Here’s what has happened: In June, the Obama administration announced it would send small arms to Syrian rebels fighting the government of President Bashar al-Assad. Authorization for that support was stuck in Congress for weeks as Secretary of State John Kerry and Vice President Joe Biden headed to the Hill to appeal to skeptical lawmakers to approve the move. The dramatic announcement was widely seen as too little, too late, by many on the ground and in Washington who have argued for more forceful U.S. action. Today, as Syria approaches the wrenching milestone of its millionth child refugee, little other lethal aid appears in the offing.

“Public opinion and failures in the past are running against a heavy involvement, as indeed is our economy situation, and we are prepared to let me more things fester on their own than get deeply involved,” said Amb. Thomas Pickering in an interview.

One emerging similarity to the Iraq war experience possibly driving the administration’s reticence concerns the surging numbers of extremist fighters congregating in Syria.

“The one thing that is being underestimated is the size of the jihadi presence that is beginning to emerge in Syria. It’s a magnet,” said former Amb.

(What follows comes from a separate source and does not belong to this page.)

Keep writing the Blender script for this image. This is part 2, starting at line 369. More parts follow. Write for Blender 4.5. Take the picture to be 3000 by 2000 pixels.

Dennis Ross, who likens Syria today to Afghanistan in the 1980s. He estimates the number of foreign fighters at approaching 20,000, and climbing. “If Syria at some point becomes like Yemen, we will be sucked in, there is no doubt.”

In 2008, President Obama campaigned on a platform of ending the war in Iraq and reinforcing American efforts in Afghanistan, which he called the “war we have to win.”  Now, after a decade of fighting and thousands of war dead, America is a nation beset by fatigue, grown comfortable with remote-control drone attacks that do not involve soldiers on the ground.  

Behind the policy of the Obama White House’s current minimalist approach on Syria lies not just Iraq, but the Afghan war, now in its second decade and an involvement in Libya that has yet to lead to a stable on-the-ground reality.

“You look at Syria: if Iraq and Afghanistan hadn’t taken place, in my mind it is inconceivable that we would have taken the path that we have,” says Ross. “The pressures would have been dramatic on us to do something.”

The Pentagon shares the White House’s wariness. Last month, Joint Chiefs Chairman Gen. Martin Dempsey said greater U.S. military action in Syria would cost “billions” and be “no less than an act of war.”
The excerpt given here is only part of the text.